On and on the suggestions go. Humans are designed to be social creatures. And right down to the people I care about most deeply and trust most – I get this sense of communication that scratches the surface and leaves me in a box between two cultures – I fit in neither. I lack depth in either. I don’t need advice. I don’t need suggestions. I just want a real, truthful conversation. It doesn’t have to have deep meaning – just a true connection. But I don’t know many people I can have those with any more.

When frankly, I’d really just like to hear about how you had to work 1.5 hours of overtime, got a flat tire and then played Angry Birds when you got home. You think that’s boring, talking to the expat off on that crazy world adventure of theirs that you’re not having. It’d be better to just let her be, her stories are so much more interesting. As I’m shouting them into a vacuum here on the podium of internet cyberspace. That’s not a conversation. Maybe lots of people read what I write – and that’s wonderful. When’s the last time we spoke? Emailed? Anything?

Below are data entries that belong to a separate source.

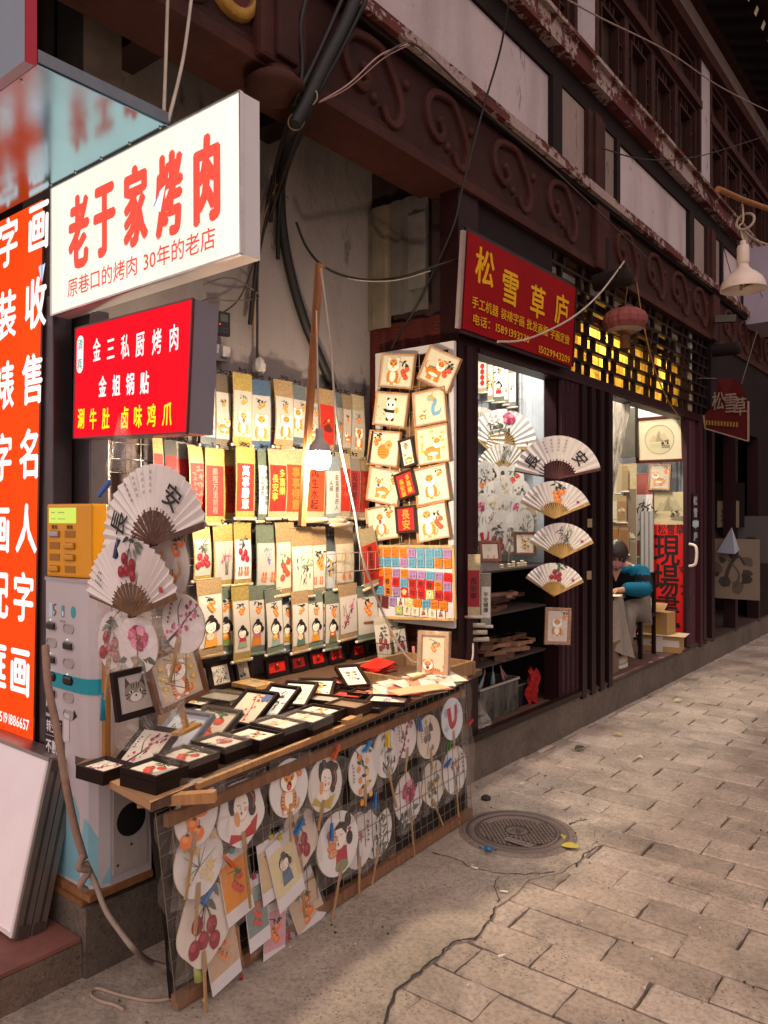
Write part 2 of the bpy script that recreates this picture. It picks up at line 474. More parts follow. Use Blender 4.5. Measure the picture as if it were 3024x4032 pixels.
def tiger(p, x, z, k, mouth=False, face=1, arms=False):
    """a plain sitting tiger, k = height"""
    b = ['#e08a34', '#e3934a', '#d87a2c', '#d98f3c'][int(abs(x*977+z*331)) % 4]
    if rnd(0, 1) < .35 and not arms:              # walking in profile instead of sitting
        d = random.choice((-1, 1)); e = k*.008
        p.stroke([(x-d*.3*k, z-.2*k), (x-d*.46*k, z-.05*k), (x-d*.4*k, z+.14*k)], .06*k, b, .04*k)
        for q in (-.26, -.14, .1, .2): p.poly([(x+d*q*k, z-.2*k), (x+d*(q+.1)*k, z-.2*k), (x+d*(q+.11)*k, z-.46*k), (x+d*(q+.0)*k, z-.46*k)], b)
        p.ell(x-d*.03*k, z-.16*k, .34*k+e, .17*k+e, '#3a2a20', rot=d*.12); p.ell(x-d*.03*k, z-.16*k, .34*k, .17*k, b, rot=d*.12); p.ell(x, z-.25*k, .22*k, .06*k, '#f3ead8')
        stripes(p, [[(x+d*q*k, z+.0*k), (x+d*(q+.03)*k, z-.14*k)] for q in (-.28, -.2, -.12, -.04, .04)], .03*k)
        hx, hz = x+d*.2*k, z+.12*k
        for s_ in (-1, 1): p.ell(hx+s_*.15*k, hz+.16*k, .06*k, .06*k, b)
        p.ell(hx, hz, .21*k+e, .19*k+e, '#3a2a20'); p.ell(hx, hz, .21*k, .19*k, '#f5eddd'); p.ell(hx, hz+.07*k, .14*k, .1*k, b)
        for s_ in (-1, 1): p.ell(hx+s_*.06*k, hz+.02*k, .022*k, .026*k, '#241c18')
        if mouth: p.ell(hx, hz-.09*k, .07*k, .07*k, '#8c1a1a')
        else: p.stroke([(hx-.05*k, hz-.08*k), (hx+.05*k, hz-.08*k)], .016*k, '#3a2a20')
        return
    e = k*.008
    if face: p.stroke([(x+.18*k, z-.44*k), (x+.34*k, z-.40*k), (x+.36*k, z-.24*k)], .07*k, b, .05*k)
    p.ell(x, z-.22*k, .27*k+e, .29*k+e, '#3a2a20'); p.ell(x, z-.22*k, .27*k, .29*k, b)
    p.ell(x, z-.2*k, .14*k, .22*k, '#f3ead8')
    stripes(p, [[(x+sx*.26*k, z-q*k), (x+sx*.15*k, z-(q+.02)*k)] for sx in (-1, 1) for q in (.12, .2, .28, .36)], .026*k)
    for sx in (-1, 1):
        p.ell(x+sx*.13*k, z-.45*k, .11*k, .06*k, b); p.ell(x+sx*.14*k, z-.47*k, .06*k, .035*k, '#f3ead8')
        if arms: p.ell(x+sx*.2*k, z+.02*k, .06*k, .12*k, b, rot=sx*.5)
    for sx in (-1, 1):
        p.ell(x+sx*.2*k, z+.40*k, .085*k+e, .085*k+e, '#3a2a20'); p.ell(x+sx*.2*k, z+.40*k, .085*k, .085*k, '#f3ead8')
    p.ell(x, z+.21*k, .29*k+e, .25*k+e, '#3a2a20'); p.ell(x, z+.21*k, .29*k, .25*k, '#f5eddd')
    p.ell(x, z+.3*k, .19*k, .14*k, b)
    stripes(p, [[(x-.09*k, z+.37*k), (x+.09*k, z+.37*k)], [(x-.06*k, z+.33*k), (x+.06*k, z+.33*k)], [(x-.16*k, z+.27*k), (x-.08*k, z+.28*k)], [(x+.16*k, z+.27*k), (x+.08*k, z+.28*k)]], .024*k)
    for sx in (-1, 1): p.ell(x+sx*.085*k, z+.24*k, .026*k, .03*k, '#241c18')
    if mouth:
        p.ell(x, z+.09*k, .085*k, .1*k, '#8c1a1a'); p.ell(x, z+.06*k, .05*k, .05*k, '#d86a6a')
    else: p.stroke([(x-.06*k, z+.1*k), (x, z+.13*k), (x+.06*k, z+.1*k)], .018*k, '#3a2a20')
    p.ell(x, z+.17*k, .03*k, .02*k, '#3a2a20')
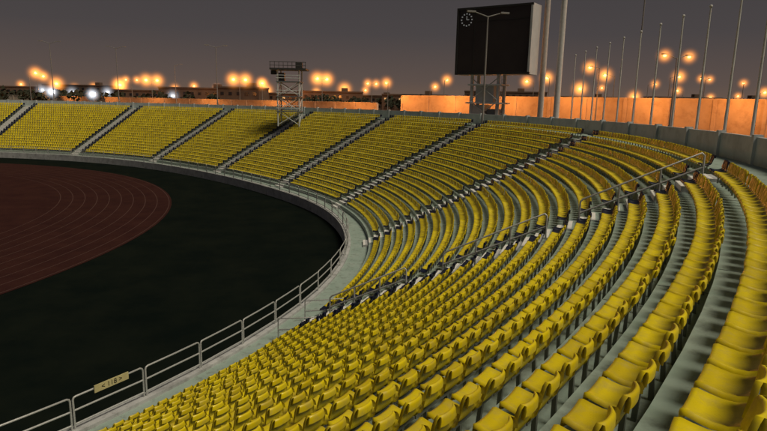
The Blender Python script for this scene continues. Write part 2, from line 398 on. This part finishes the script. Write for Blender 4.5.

Perhaps it’s odd to argue that a conversation of the day-to-day banality of general living is more fulfilling than asking ‘bigger’ questions about life abroad. But if you’ve never experienced the vacuum that occurs without it – you wouldn’t have the frame of reference to realize that asking the ‘big’ questions while ignoring the small ones leaves a huge gap. And really, have we yet learned how to communicate in this hyper connected world? *Oh, you’ll get that everywhere. Perhaps we’re simply losing the art of deep, connected conversations in this age of status updates, blog posts and the like. Maybe it’s just starting with the populations that are already experiencing more isolation than others, but are simultaneously globally connected because of our social media explosion; because it doesn’t matter what culture I’m in – almost all our conversations are lacking depth. I could move ‘home’ today – and I’d still be in this pickle. And that’s not something I know how to get back regardless of which culture I’m immersed in, including my own.